§ **What is required**:
Word for word, transcribe the lines below and drop the pictures.

§ **Recorded information**:
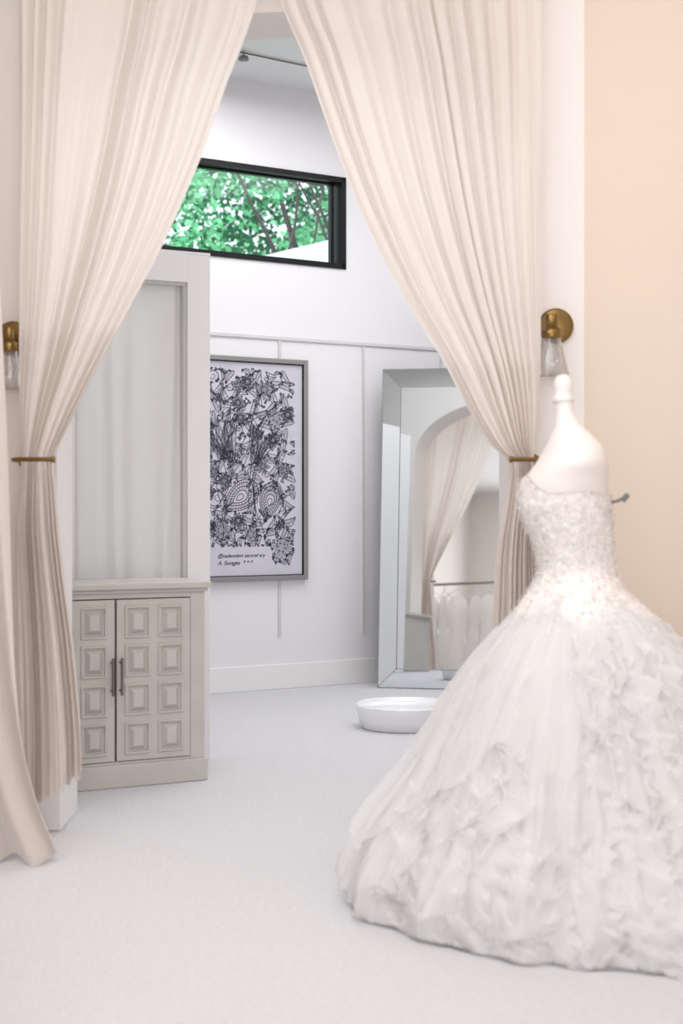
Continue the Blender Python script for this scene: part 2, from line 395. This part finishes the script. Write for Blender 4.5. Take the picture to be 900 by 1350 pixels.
def paisley(c,R,a):
    for s in(1,0.82,0.6,0.4,0.2):
        pts=[]
        for i in range(33):
            t=i/32*2*pi; r=R*s
            pts.append(rot((r*math.cos(t),r*math.sin(t)*0.75*math.sin(t/2)**0.8),c,a))
        stroke(pts,0.0045)
    for s0,s1,nn in((.84,.98,44),(.62,.80,34),(.42,.58,22)):
        for i in range(nn):
            t=i/nn*2*pi; f=abs(math.sin(t/2))**0.8
            stroke([rot((R*s0*math.cos(t),R*s0*.75*math.sin(t)*f),c,a),rot((R*s1*math.cos(t+.08),R*s1*.75*math.sin(t+.08)*f),c,a)],0.003)
def feather(c,a,L,n,spread):
    for q in range(n):
        aa=a+(q-(n-1)/2)*spread
        leaf(rot((L*0.1,0),c,aa),aa,L*(0.85+0.15*math.sin(q*2.1)),L*0.085,True,0.004,bend=0.08)
random.seed(5)
X0,X1,Z0,Z1=-0.215,0.605,0.83,2.11
placed=[]
big=[((0.20,1.27),0.15,'p'),((0.42,1.24),0.13,'p'),((0.51,0.94),0.09,'f'),((0.10,1.66),0.22,'w'),((0.36,1.60),0.15,'v'),((0.47,1.80),0.08,'f'),((0.07,1.06),0.08,'f'),((-0.08,1.25),0.10,'p'),((0.53,1.45),0.055,'f'),((0.38,1.98),0.065,'f'),((-0.1,1.9),0.08,'f'),((-0.12,1.55),0.08,'p'),((0.28,1.03),0.07,'f')]
for c,R,k in big:
    if k in'wv': placed.append((c,R*0.5))
    else: placed.append((c,R*0.85))
    if k=='p': paisley(c,R,random.uniform(0,6))
    elif k=='w': feather((c[0]+0.05,c[1]-R*0.9),pi*0.58,R*1.7,6,0.14)
    elif k=='v': feather((c[0]-0.05,c[1]-R*0.9),pi*0.36,R*1.8,5,0.16)
    else: flower(c,R)
for k in range(10):
    x=X0+0.05+0.08*k; z=0.95; a=pi/2+random.uniform(-.4,.4); pts=[]
    for i in range(60):
        pts.append((x,z)); a+=0.25*nz(i*0.12,k*3.3,2); x+=0.02*math.cos(a);z+=0.02*math.sin(a)
        if not(X0<x<X1 and Z0<z<Z1): break
    stroke(pts,0.0045)
sizes=[0.046]*2500+[0.037]*5000+[0.029]*7000+[0.021]*9000+[0.014]*11000+[0.010]*9000
for R in sizes:
    c=(random.uniform(X0+R*.7,X1-R*.7),random.uniform(Z0+R*.7,Z1-R*.7))
    if c[0]<0.43+R and c[1]<0.945+R: continue
    edge=min(c[0]-X0,X1-c[0],Z1-c[1])
    if edge<0.05 and nz(c[0]*9,c[1]*9,1)<-0.12: continue
    if any((c[0]-p[0])**2+(c[1]-p[1])**2<(R+r)**2*0.57 for p,r in placed): continue
    placed.append((c,R)); u=random.random()
    if u<0.68:
        a=random.uniform(0,6.28); leaf(rot((-R*1.15,0),c,a),a,R*2.3,R*0.6,R>0.013,0.0038)
    elif u<0.82 and R>0.022: flower(c,R*1.15)
    elif u<0.90: spiral(c,R,random.uniform(0,6),w=0.0045)
    else:
        for q in range(3):
            a=random.uniform(0,6.28); leaf(rot((0,0),c,a),a,R*1.1,R*0.3,False,0.0035)
mesh_obj('ink_drawing',IV,IF,M_ink,False,fa)
def text(nm,s,x,z,size):
    c=bpy.data.curves.new(nm,'FONT'); c.body=s; c.size=size; c.shear=0.35; c.offset=0.0004
    o=bpy.data.objects.new(nm,c); COL.objects.link(o); c.materials.append(M_ink); o.parent=fa
    o.location=(x,-0.0265,z); o.rotation_euler=(pi/2,0,0)
text('caption_1','@cademdem second ery',0.04,0.880,0.034)
text('caption_2','A. Savages  * * *',0.04,0.832,0.038)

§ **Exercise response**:
Continue the Blender Python script for this scene: part 2, from line 395. This part finishes the script. Write for Blender 4.5. Take the picture to be 900 by 1350 pixels.
def paisley(c,R,a):
    for s in(1,0.82,0.6,0.4,0.2):
        pts=[]
        for i in range(33):
            t=i/32*2*pi; r=R*s
            pts.append(rot((r*math.cos(t),r*math.sin(t)*0.75*math.sin(t/2)**0.8),c,a))
        stroke(pts,0.0045)
    for s0,s1,nn in((.84,.98,44),(.62,.80,34),(.42,.58,22)):
        for i in range(nn):
            t=i/nn*2*pi; f=abs(math.sin(t/2))**0.8
            stroke([rot((R*s0*math.cos(t),R*s0*.75*math.sin(t)*f),c,a),rot((R*s1*math.cos(t+.08),R*s1*.75*math.sin(t+.08)*f),c,a)],0.003)
def feather(c,a,L,n,spread):
    for q in range(n):
        aa=a+(q-(n-1)/2)*spread
        leaf(rot((L*0.1,0),c,aa),aa,L*(0.85+0.15*math.sin(q*2.1)),L*0.085,True,0.004,bend=0.08)
random.seed(5)
X0,X1,Z0,Z1=-0.215,0.605,0.83,2.11
placed=[]
big=[((0.20,1.27),0.15,'p'),((0.42,1.24),0.13,'p'),((0.51,0.94),0.09,'f'),((0.10,1.66),0.22,'w'),((0.36,1.60),0.15,'v'),((0.47,1.80),0.08,'f'),((0.07,1.06),0.08,'f'),((-0.08,1.25),0.10,'p'),((0.53,1.45),0.055,'f'),((0.38,1.98),0.065,'f'),((-0.1,1.9),0.08,'f'),((-0.12,1.55),0.08,'p'),((0.28,1.03),0.07,'f')]
for c,R,k in big:
    if k in'wv': placed.append((c,R*0.5))
    else: placed.append((c,R*0.85))
    if k=='p': paisley(c,R,random.uniform(0,6))
    elif k=='w': feather((c[0]+0.05,c[1]-R*0.9),pi*0.58,R*1.7,6,0.14)
    elif k=='v': feather((c[0]-0.05,c[1]-R*0.9),pi*0.36,R*1.8,5,0.16)
    else: flower(c,R)
for k in range(10):
    x=X0+0.05+0.08*k; z=0.95; a=pi/2+random.uniform(-.4,.4); pts=[]
    for i in range(60):
        pts.append((x,z)); a+=0.25*nz(i*0.12,k*3.3,2); x+=0.02*math.cos(a);z+=0.02*math.sin(a)
        if not(X0<x<X1 and Z0<z<Z1): break
    stroke(pts,0.0045)
sizes=[0.046]*2500+[0.037]*5000+[0.029]*7000+[0.021]*9000+[0.014]*11000+[0.010]*9000
for R in sizes:
    c=(random.uniform(X0+R*.7,X1-R*.7),random.uniform(Z0+R*.7,Z1-R*.7))
    if c[0]<0.43+R and c[1]<0.945+R: continue
    edge=min(c[0]-X0,X1-c[0],Z1-c[1])
    if edge<0.05 and nz(c[0]*9,c[1]*9,1)<-0.12: continue
    if any((c[0]-p[0])**2+(c[1]-p[1])**2<(R+r)**2*0.57 for p,r in placed): continue
    placed.append((c,R)); u=random.random()
    if u<0.68:
        a=random.uniform(0,6.28); leaf(rot((-R*1.15,0),c,a),a,R*2.3,R*0.6,R>0.013,0.0038)
    elif u<0.82 and R>0.022: flower(c,R*1.15)
    elif u<0.90: spiral(c,R,random.uniform(0,6),w=0.0045)
    else:
        for q in range(3):
            a=random.uniform(0,6.28); leaf(rot((0,0),c,a),a,R*1.1,R*0.3,False,0.0035)
mesh_obj('ink_drawing',IV,IF,M_ink,False,fa)
def text(nm,s,x,z,size):
    c=bpy.data.curves.new(nm,'FONT'); c.body=s; c.size=size; c.shear=0.35; c.offset=0.0004
    o=bpy.data.objects.new(nm,c); COL.objects.link(o); c.materials.append(M_ink); o.parent=fa
    o.location=(x,-0.0265,z); o.rotation_euler=(pi/2,0,0)
text('caption_1','@cademdem second ery',0.04,0.880,0.034)
text('caption_2','A. Savages  * * *',0.04,0.832,0.038)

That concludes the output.